Terence Halliday
Visiting Professor
Professor Terence Halliday is a Visiting Professor at the University of Illinois, teaching Law 796: Global Lawmaking. Professor Halliday is the Co-Director, Center on Law and Globalization, American Bar Foundation and University of Illinois College of Law; Research Professor, American Bar Foundation; and Adjunct Professor of Sociology, Northwestern University. A specialist in law-making and institution-building, Professor Halliday directs three research programs on law and globalization. The first, on the legal construction of global markets, undertakes empirical research on global norm-making and national law-making in the field of corporate bankruptcy law. His latest book, Bankrupt: Global Lawmaking and Systemic Financial Crisis , is forthcoming from Stanford University Press in Spring, 2009, and a second book, on the United Nations Commission on International Trade Law (UNCITRAL) is currently in preparation with Susan Block-Lieb, Fordham University.
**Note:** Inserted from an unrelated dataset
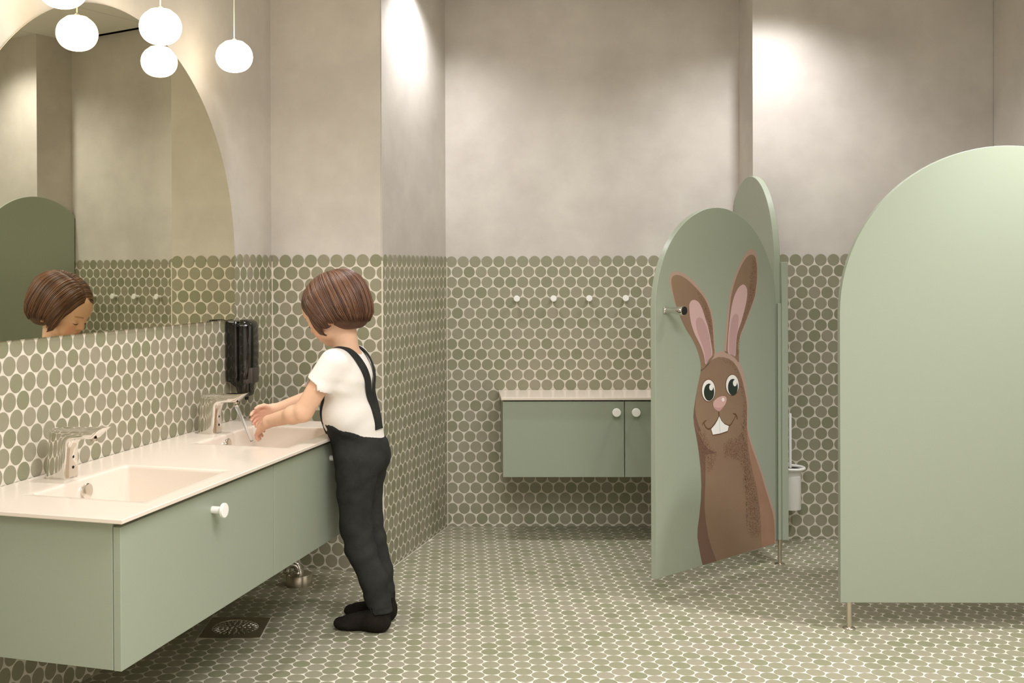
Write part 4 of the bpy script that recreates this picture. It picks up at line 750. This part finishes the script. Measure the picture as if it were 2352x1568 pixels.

The second research program, co-directed with Lucien Karpik (Paris) and Malcolm Feeley (Berkeley), involves an international inter-disciplinary research collaboration of scholars who study the mobilization of legal occupations (the "legal complex") in the rise and fall of political liberalism, including basic legal freedoms. The most recent volume, Fighting for Political Freedom (Oxford, Hart Publishing, 2007), includes fifteen national case studies from four continents, and a subsequent volume, on political transformations in former British colonies, is in preparation. The third research program, funded by the National Science Foundation and American Bar Foundation, and co-directed with Sida Liu, University of Chicago and American Bar Foundation, undertakes extensive media research and intensive interviews on Chinese lawyers and their struggles to protect basic legal freedoms. Halliday has taught at the University of Toronto, the Australian National University, the University of Chicago, and has been a Visitor, Center for Sociolegal Studies, Wolfson College, Oxford University, and the Australian National University. He has served as a consultant to the State Council Office on Restructuring the Economic System, China; the World Bank; OECD; and various non-profit foundations in the U.S.